INFORMATION PROVIDED:
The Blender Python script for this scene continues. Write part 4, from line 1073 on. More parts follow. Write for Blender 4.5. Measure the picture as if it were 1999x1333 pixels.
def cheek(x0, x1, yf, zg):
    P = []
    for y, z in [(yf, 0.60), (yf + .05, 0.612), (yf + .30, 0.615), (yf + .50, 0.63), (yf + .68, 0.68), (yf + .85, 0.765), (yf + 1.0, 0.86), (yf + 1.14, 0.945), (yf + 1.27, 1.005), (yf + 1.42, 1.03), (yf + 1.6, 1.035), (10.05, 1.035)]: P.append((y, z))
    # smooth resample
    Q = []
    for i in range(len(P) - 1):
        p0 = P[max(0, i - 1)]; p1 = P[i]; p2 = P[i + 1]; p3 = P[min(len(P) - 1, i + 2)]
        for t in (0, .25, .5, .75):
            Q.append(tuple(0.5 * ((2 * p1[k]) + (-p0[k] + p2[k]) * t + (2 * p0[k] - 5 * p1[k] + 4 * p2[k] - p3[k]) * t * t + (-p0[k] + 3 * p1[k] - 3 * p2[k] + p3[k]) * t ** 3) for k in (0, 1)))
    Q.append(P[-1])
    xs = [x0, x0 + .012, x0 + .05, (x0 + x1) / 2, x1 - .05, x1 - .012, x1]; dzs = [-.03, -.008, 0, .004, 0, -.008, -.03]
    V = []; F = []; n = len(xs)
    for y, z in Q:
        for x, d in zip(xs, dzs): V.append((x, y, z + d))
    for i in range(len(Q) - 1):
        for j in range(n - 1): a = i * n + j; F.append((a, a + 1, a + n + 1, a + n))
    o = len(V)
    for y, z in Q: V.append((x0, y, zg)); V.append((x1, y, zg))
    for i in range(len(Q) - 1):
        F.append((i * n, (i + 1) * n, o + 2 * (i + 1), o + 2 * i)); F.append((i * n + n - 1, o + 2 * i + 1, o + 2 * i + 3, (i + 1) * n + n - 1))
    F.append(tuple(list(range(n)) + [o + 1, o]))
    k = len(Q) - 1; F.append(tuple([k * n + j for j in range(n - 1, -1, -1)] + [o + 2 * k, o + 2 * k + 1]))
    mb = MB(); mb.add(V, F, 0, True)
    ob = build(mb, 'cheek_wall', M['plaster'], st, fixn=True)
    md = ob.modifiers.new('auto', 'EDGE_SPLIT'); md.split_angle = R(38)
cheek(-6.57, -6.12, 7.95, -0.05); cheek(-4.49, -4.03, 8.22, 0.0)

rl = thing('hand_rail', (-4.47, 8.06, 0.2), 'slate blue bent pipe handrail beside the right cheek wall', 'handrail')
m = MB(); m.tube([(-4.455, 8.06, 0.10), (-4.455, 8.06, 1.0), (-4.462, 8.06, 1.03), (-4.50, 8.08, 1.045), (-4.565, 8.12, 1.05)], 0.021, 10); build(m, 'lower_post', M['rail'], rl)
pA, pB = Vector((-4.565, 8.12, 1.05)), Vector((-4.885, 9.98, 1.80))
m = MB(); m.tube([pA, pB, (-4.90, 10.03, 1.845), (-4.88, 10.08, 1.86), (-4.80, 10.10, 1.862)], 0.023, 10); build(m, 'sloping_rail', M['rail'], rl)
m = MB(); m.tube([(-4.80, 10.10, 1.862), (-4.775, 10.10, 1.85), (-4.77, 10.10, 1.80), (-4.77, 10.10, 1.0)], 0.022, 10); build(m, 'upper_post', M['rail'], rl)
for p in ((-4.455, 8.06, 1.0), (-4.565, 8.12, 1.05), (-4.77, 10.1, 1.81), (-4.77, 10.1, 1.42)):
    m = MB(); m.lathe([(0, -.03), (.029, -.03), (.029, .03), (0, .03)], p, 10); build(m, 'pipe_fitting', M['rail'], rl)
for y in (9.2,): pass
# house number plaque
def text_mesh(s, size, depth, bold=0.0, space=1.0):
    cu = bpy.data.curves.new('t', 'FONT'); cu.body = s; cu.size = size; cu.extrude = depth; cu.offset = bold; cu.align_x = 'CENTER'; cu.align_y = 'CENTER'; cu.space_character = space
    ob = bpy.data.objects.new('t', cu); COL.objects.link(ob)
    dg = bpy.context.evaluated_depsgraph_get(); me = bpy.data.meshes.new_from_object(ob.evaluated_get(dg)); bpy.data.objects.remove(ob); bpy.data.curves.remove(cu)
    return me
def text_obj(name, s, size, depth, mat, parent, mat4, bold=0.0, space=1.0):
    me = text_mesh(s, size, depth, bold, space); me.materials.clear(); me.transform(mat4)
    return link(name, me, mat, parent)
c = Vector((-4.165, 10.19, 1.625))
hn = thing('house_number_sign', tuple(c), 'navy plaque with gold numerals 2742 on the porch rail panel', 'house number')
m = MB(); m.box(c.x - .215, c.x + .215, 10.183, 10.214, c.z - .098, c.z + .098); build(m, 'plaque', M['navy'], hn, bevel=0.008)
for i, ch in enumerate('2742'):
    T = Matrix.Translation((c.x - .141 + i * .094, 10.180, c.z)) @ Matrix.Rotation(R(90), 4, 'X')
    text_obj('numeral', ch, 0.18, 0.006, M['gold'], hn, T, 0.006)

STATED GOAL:
Each line above must be printed exactly as it appears.

SOLVED PROBLEM:
The Blender Python script for this scene continues. Write part 4, from line 1073 on. More parts follow. Write for Blender 4.5. Measure the picture as if it were 1999x1333 pixels.
def cheek(x0, x1, yf, zg):
    P = []
    for y, z in [(yf, 0.60), (yf + .05, 0.612), (yf + .30, 0.615), (yf + .50, 0.63), (yf + .68, 0.68), (yf + .85, 0.765), (yf + 1.0, 0.86), (yf + 1.14, 0.945), (yf + 1.27, 1.005), (yf + 1.42, 1.03), (yf + 1.6, 1.035), (10.05, 1.035)]: P.append((y, z))
    # smooth resample
    Q = []
    for i in range(len(P) - 1):
        p0 = P[max(0, i - 1)]; p1 = P[i]; p2 = P[i + 1]; p3 = P[min(len(P) - 1, i + 2)]
        for t in (0, .25, .5, .75):
            Q.append(tuple(0.5 * ((2 * p1[k]) + (-p0[k] + p2[k]) * t + (2 * p0[k] - 5 * p1[k] + 4 * p2[k] - p3[k]) * t * t + (-p0[k] + 3 * p1[k] - 3 * p2[k] + p3[k]) * t ** 3) for k in (0, 1)))
    Q.append(P[-1])
    xs = [x0, x0 + .012, x0 + .05, (x0 + x1) / 2, x1 - .05, x1 - .012, x1]; dzs = [-.03, -.008, 0, .004, 0, -.008, -.03]
    V = []; F = []; n = len(xs)
    for y, z in Q:
        for x, d in zip(xs, dzs): V.append((x, y, z + d))
    for i in range(len(Q) - 1):
        for j in range(n - 1): a = i * n + j; F.append((a, a + 1, a + n + 1, a + n))
    o = len(V)
    for y, z in Q: V.append((x0, y, zg)); V.append((x1, y, zg))
    for i in range(len(Q) - 1):
        F.append((i * n, (i + 1) * n, o + 2 * (i + 1), o + 2 * i)); F.append((i * n + n - 1, o + 2 * i + 1, o + 2 * i + 3, (i + 1) * n + n - 1))
    F.append(tuple(list(range(n)) + [o + 1, o]))
    k = len(Q) - 1; F.append(tuple([k * n + j for j in range(n - 1, -1, -1)] + [o + 2 * k, o + 2 * k + 1]))
    mb = MB(); mb.add(V, F, 0, True)
    ob = build(mb, 'cheek_wall', M['plaster'], st, fixn=True)
    md = ob.modifiers.new('auto', 'EDGE_SPLIT'); md.split_angle = R(38)
cheek(-6.57, -6.12, 7.95, -0.05); cheek(-4.49, -4.03, 8.22, 0.0)

rl = thing('hand_rail', (-4.47, 8.06, 0.2), 'slate blue bent pipe handrail beside the right cheek wall', 'handrail')
m = MB(); m.tube([(-4.455, 8.06, 0.10), (-4.455, 8.06, 1.0), (-4.462, 8.06, 1.03), (-4.50, 8.08, 1.045), (-4.565, 8.12, 1.05)], 0.021, 10); build(m, 'lower_post', M['rail'], rl)
pA, pB = Vector((-4.565, 8.12, 1.05)), Vector((-4.885, 9.98, 1.80))
m = MB(); m.tube([pA, pB, (-4.90, 10.03, 1.845), (-4.88, 10.08, 1.86), (-4.80, 10.10, 1.862)], 0.023, 10); build(m, 'sloping_rail', M['rail'], rl)
m = MB(); m.tube([(-4.80, 10.10, 1.862), (-4.775, 10.10, 1.85), (-4.77, 10.10, 1.80), (-4.77, 10.10, 1.0)], 0.022, 10); build(m, 'upper_post', M['rail'], rl)
for p in ((-4.455, 8.06, 1.0), (-4.565, 8.12, 1.05), (-4.77, 10.1, 1.81), (-4.77, 10.1, 1.42)):
    m = MB(); m.lathe([(0, -.03), (.029, -.03), (.029, .03), (0, .03)], p, 10); build(m, 'pipe_fitting', M['rail'], rl)
for y in (9.2,): pass
# house number plaque
def text_mesh(s, size, depth, bold=0.0, space=1.0):
    cu = bpy.data.curves.new('t', 'FONT'); cu.body = s; cu.size = size; cu.extrude = depth; cu.offset = bold; cu.align_x = 'CENTER'; cu.align_y = 'CENTER'; cu.space_character = space
    ob = bpy.data.objects.new('t', cu); COL.objects.link(ob)
    dg = bpy.context.evaluated_depsgraph_get(); me = bpy.data.meshes.new_from_object(ob.evaluated_get(dg)); bpy.data.objects.remove(ob); bpy.data.curves.remove(cu)
    return me
def text_obj(name, s, size, depth, mat, parent, mat4, bold=0.0, space=1.0):
    me = text_mesh(s, size, depth, bold, space); me.materials.clear(); me.transform(mat4)
    return link(name, me, mat, parent)
c = Vector((-4.165, 10.19, 1.625))
hn = thing('house_number_sign', tuple(c), 'navy plaque with gold numerals 2742 on the porch rail panel', 'house number')
m = MB(); m.box(c.x - .215, c.x + .215, 10.183, 10.214, c.z - .098, c.z + .098); build(m, 'plaque', M['navy'], hn, bevel=0.008)
for i, ch in enumerate('2742'):
    T = Matrix.Translation((c.x - .141 + i * .094, 10.180, c.z)) @ Matrix.Rotation(R(90), 4, 'X')
    text_obj('numeral', ch, 0.18, 0.006, M['gold'], hn, T, 0.006)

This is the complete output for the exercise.